━━ Collected material

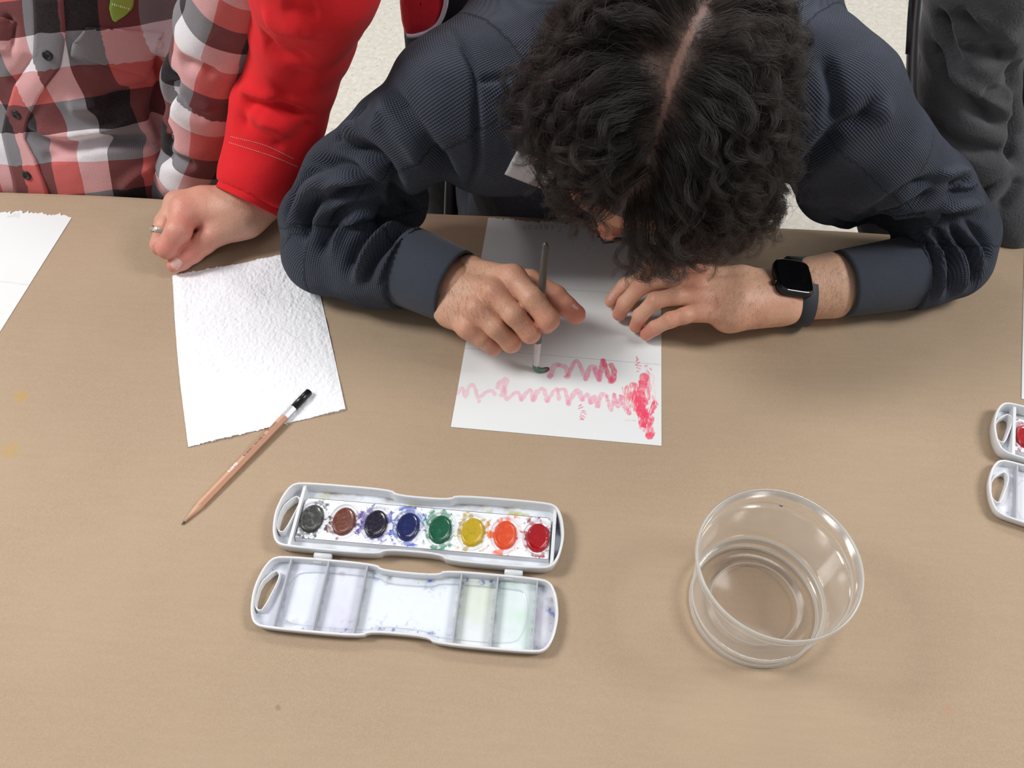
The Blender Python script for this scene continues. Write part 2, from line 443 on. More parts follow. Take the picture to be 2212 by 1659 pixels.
LET = {'n': [[(0, .6), (0, 0)], [(0, .45), (.2, .6), (.4, .5), (.42, 0)]], 'o': [[(.25, .6), (.02, .4), (.05, .1), (.3, 0), (.5, .2), (.48, .45), (.25, .6)]],
       'r': [[(0, .6), (.02, 0)], [(.02, .4), (.15, .58), (.32, .55)]], 'e': [[(0, .3), (.4, .35), (.35, .58), (.15, .6), (0, .35), (.08, .05), (.4, .05)]],
       'm': [[(0, .6), (0, 0)], [(0, .5), (.15, .6), (.25, .5), (.25, 0)], [(.25, .5), (.42, .6), (.52, .5), (.55, 0)]],
       'a': [[(.4, .55), (.15, .6), (0, .3), (.1, .02), (.3, .1), (.42, .5)], [(.42, .6), (.42, .15), (.52, 0)]],
       'C': [[(.6, .95), (.3, 1.05), (.02, .6), (.1, .1), (.4, -.02), (.62, .12)]], 'N': [[(0, 0), (.02, 1), (.5, 0), (.52, 1)]], ':': [[(.05, .1), (.08, .12)], [(.05, .45), (.08, .47)]]}
def pencil_text(S, txt, x0, y0, sx, sy, slope, gap=.32, al=.6, col=(90, 92, 98), squeeze=1.):
    X = 0.
    for ch in txt:
        if ch == ' ': X += .5; continue
        wch = max(max(p[0] for p in st) for st in LET[ch])
        for st in LET[ch]:
            dab(S.C, S.P, S.px([(x0-(X+p[0])*sx, y0+p[1]*sy-(X+p[0])*sx*slope) for p in st]), .00038, col, al, edge=.1, soft=.7)
        X += wch+gap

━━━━

Aim of the task: Set the listing down in full and exactly. Pictures within it should not appear in the copy.

Solution to this problem:
The Blender Python script for this scene continues. Write part 2, from line 443 on. More parts follow. Take the picture to be 2212 by 1659 pixels.
LET = {'n': [[(0, .6), (0, 0)], [(0, .45), (.2, .6), (.4, .5), (.42, 0)]], 'o': [[(.25, .6), (.02, .4), (.05, .1), (.3, 0), (.5, .2), (.48, .45), (.25, .6)]],
       'r': [[(0, .6), (.02, 0)], [(.02, .4), (.15, .58), (.32, .55)]], 'e': [[(0, .3), (.4, .35), (.35, .58), (.15, .6), (0, .35), (.08, .05), (.4, .05)]],
       'm': [[(0, .6), (0, 0)], [(0, .5), (.15, .6), (.25, .5), (.25, 0)], [(.25, .5), (.42, .6), (.52, .5), (.55, 0)]],
       'a': [[(.4, .55), (.15, .6), (0, .3), (.1, .02), (.3, .1), (.42, .5)], [(.42, .6), (.42, .15), (.52, 0)]],
       'C': [[(.6, .95), (.3, 1.05), (.02, .6), (.1, .1), (.4, -.02), (.62, .12)]], 'N': [[(0, 0), (.02, 1), (.5, 0), (.52, 1)]], ':': [[(.05, .1), (.08, .12)], [(.05, .45), (.08, .47)]]}
def pencil_text(S, txt, x0, y0, sx, sy, slope, gap=.32, al=.6, col=(90, 92, 98), squeeze=1.):
    X = 0.
    for ch in txt:
        if ch == ' ': X += .5; continue
        wch = max(max(p[0] for p in st) for st in LET[ch])
        for st in LET[ch]:
            dab(S.C, S.P, S.px([(x0-(X+p[0])*sx, y0+p[1]*sy-(X+p[0])*sx*slope) for p in st]), .00038, col, al, edge=.1, soft=.7)
        X += wch+gap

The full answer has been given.